=== REQUIRED TASK ===
Leave the pictures out and retype the lines from the beginning through the line with "toY(2.8145), 'lettering', 1.0, off=.001)", both ends included.

=== INFORMATION SUPPLIED ===
┄┄┄┄┄┄┄┄┄┄
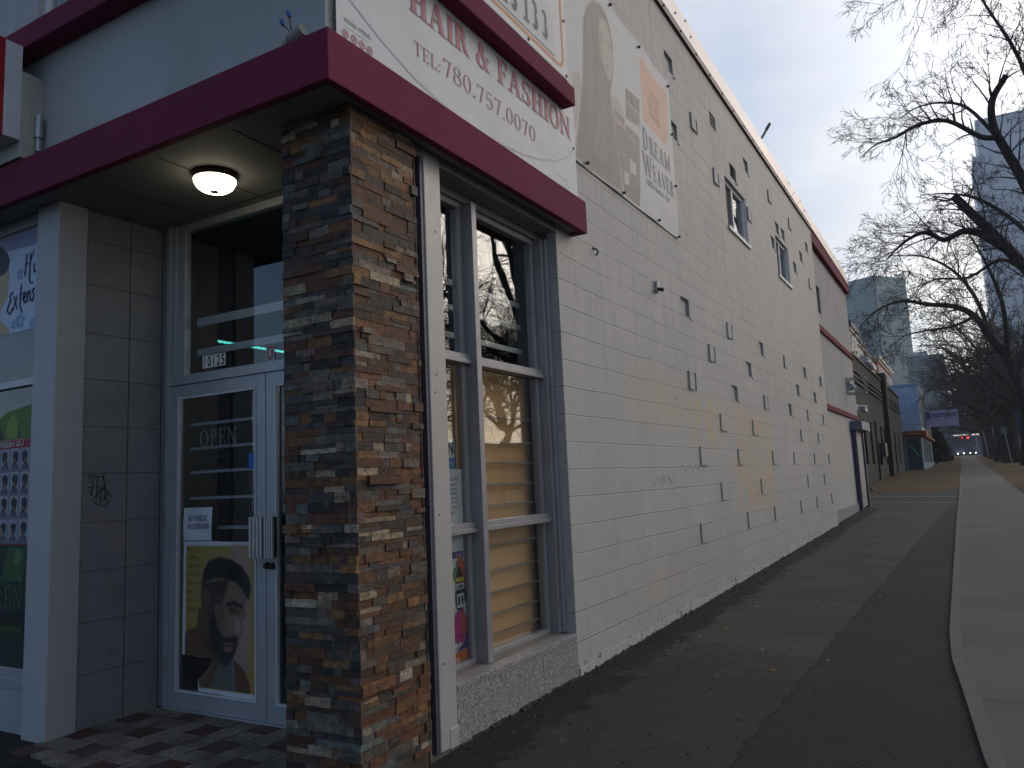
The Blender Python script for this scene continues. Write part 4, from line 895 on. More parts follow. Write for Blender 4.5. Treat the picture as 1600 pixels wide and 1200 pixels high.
poly_obj([('bg', [(-6.0, 1.86), (-5.19, 1.86), (-5.20, 2.08), (-5.515, 2.042), (-5.626, 1.98), (-6, 1.96)]), ('lt', [(-5.5, 1.87), (-5.38, 1.87), (-5.36, 1.96), (-5.42, 2.03), (-5.49, 1.98)]), ('dk', [(-6, 1.862), (-5.52, 1.862), (-5.56, 1.93), (-5.62, 1.955), (-6, 1.95)]), ('dk', [(-5.35, 1.87), (-5.33, 1.87), (-5.34, 1.97)])], 'printed_sheet', g1, toY(2.8165), gc, .0003)
g2 = thing('dark_green_poster', 'dark green poster with pale lettering filling the bottom of the left shop window', 'poster', (-5.4, 2.83, .42))
gd = {'bg': pc('deepgreen', (.010, .035, .025)), 'md': pc('midgreen', (.03, .10, .03)), 'lt': pc('brightgreen', (.07, .18, .05)), 'bk': pc('darkband', (.008, .012, .012))}
poly_obj([('bg', [(-6, .42), (-5.21, .42), (-5.21, 1.175), (-6, 1.175)]), ('md', [(-5.5, .95), (-5.25, .95), (-5.22, 1.16), (-5.42, 1.16)]), ('lt', [(-5.36, 1.06), (-5.33, 1.15), (-5.28, 1.15), (-5.27, 1.08), (-5.31, 1.04)]), ('lt', [(-5.33, 1.04), (-5.30, .97), (-5.25, .93), (-5.29, 1.0)]), ('bk', [(-6, .67), (-5.21, .67), (-5.21, .76), (-6, .76)])], 'printed_sheet', g2, toY(2.8165), gd, .0003)
serif('REN', .13, .33, pc('lettergreen', (.07, .13, .08)), g2, -5.56, .78, toY(2.8145), .10, .04); btext('UMAN HAIR', .062, pc('lettergold', (.09, .14, .04)), g2, -5.56, .63, toY(2.8145), 'lettering', 1.0, off=.001)

# ================================================================ window signs (side window)
SX = -2.693-.004
sg = thing('open_card', 'white card with EN in black over a blue strip hanging behind the narrow window', 'sign', (-2.7, 3.93, 1.53))
m_ = MB().box(-2.7045, -2.7035, 3.70, 3.972, 1.535, 1.72); m_.build('card', pc('cardwhite', (.55, .56, .56)), sg)
MB().box(-2.7034, -2.703, 3.70, 3.97, 1.537, 1.60).build('blue_strip', pc('stripblue', (.03, .15, .42)), sg)
btext('OPEN', .105, ink, sg, 3.966, 1.625, toX(-2.7034), 'lettering', .78, 'RIGHT', .001, off=.003); btext('WE ARE', .04, pc('stripwhite', (.5, .55, .6)), sg, 3.965, 1.555, toX(-2.7034), 'lettering', .9, 'RIGHT', .001)
hs = thing('business_hours_sign', 'white business hours sign with red heading behind the narrow window', 'sign', (-2.7, 4, 1.18))
MB().box(-2.703, -2.7015, 3.66, 4.042, 1.206, 1.532).build('board', pc('boardwhite', (.60, .61, .61)), hs)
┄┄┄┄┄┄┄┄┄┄
=== SOLVED EXERCISE ===
The Blender Python script for this scene continues. Write part 4, from line 895 on. More parts follow. Write for Blender 4.5. Treat the picture as 1600 pixels wide and 1200 pixels high.
poly_obj([('bg', [(-6.0, 1.86), (-5.19, 1.86), (-5.20, 2.08), (-5.515, 2.042), (-5.626, 1.98), (-6, 1.96)]), ('lt', [(-5.5, 1.87), (-5.38, 1.87), (-5.36, 1.96), (-5.42, 2.03), (-5.49, 1.98)]), ('dk', [(-6, 1.862), (-5.52, 1.862), (-5.56, 1.93), (-5.62, 1.955), (-6, 1.95)]), ('dk', [(-5.35, 1.87), (-5.33, 1.87), (-5.34, 1.97)])], 'printed_sheet', g1, toY(2.8165), gc, .0003)
g2 = thing('dark_green_poster', 'dark green poster with pale lettering filling the bottom of the left shop window', 'poster', (-5.4, 2.83, .42))
gd = {'bg': pc('deepgreen', (.010, .035, .025)), 'md': pc('midgreen', (.03, .10, .03)), 'lt': pc('brightgreen', (.07, .18, .05)), 'bk': pc('darkband', (.008, .012, .012))}
poly_obj([('bg', [(-6, .42), (-5.21, .42), (-5.21, 1.175), (-6, 1.175)]), ('md', [(-5.5, .95), (-5.25, .95), (-5.22, 1.16), (-5.42, 1.16)]), ('lt', [(-5.36, 1.06), (-5.33, 1.15), (-5.28, 1.15), (-5.27, 1.08), (-5.31, 1.04)]), ('lt', [(-5.33, 1.04), (-5.30, .97), (-5.25, .93), (-5.29, 1.0)]), ('bk', [(-6, .67), (-5.21, .67), (-5.21, .76), (-6, .76)])], 'printed_sheet', g2, toY(2.8165), gd, .0003)
serif('REN', .13, .33, pc('lettergreen', (.07, .13, .08)), g2, -5.56, .78, toY(2.8145), .10, .04); btext('UMAN HAIR', .062, pc('lettergold', (.09, .14, .04)), g2, -5.56, .63, toY(2.8145), 'lettering', 1.0, off=.001)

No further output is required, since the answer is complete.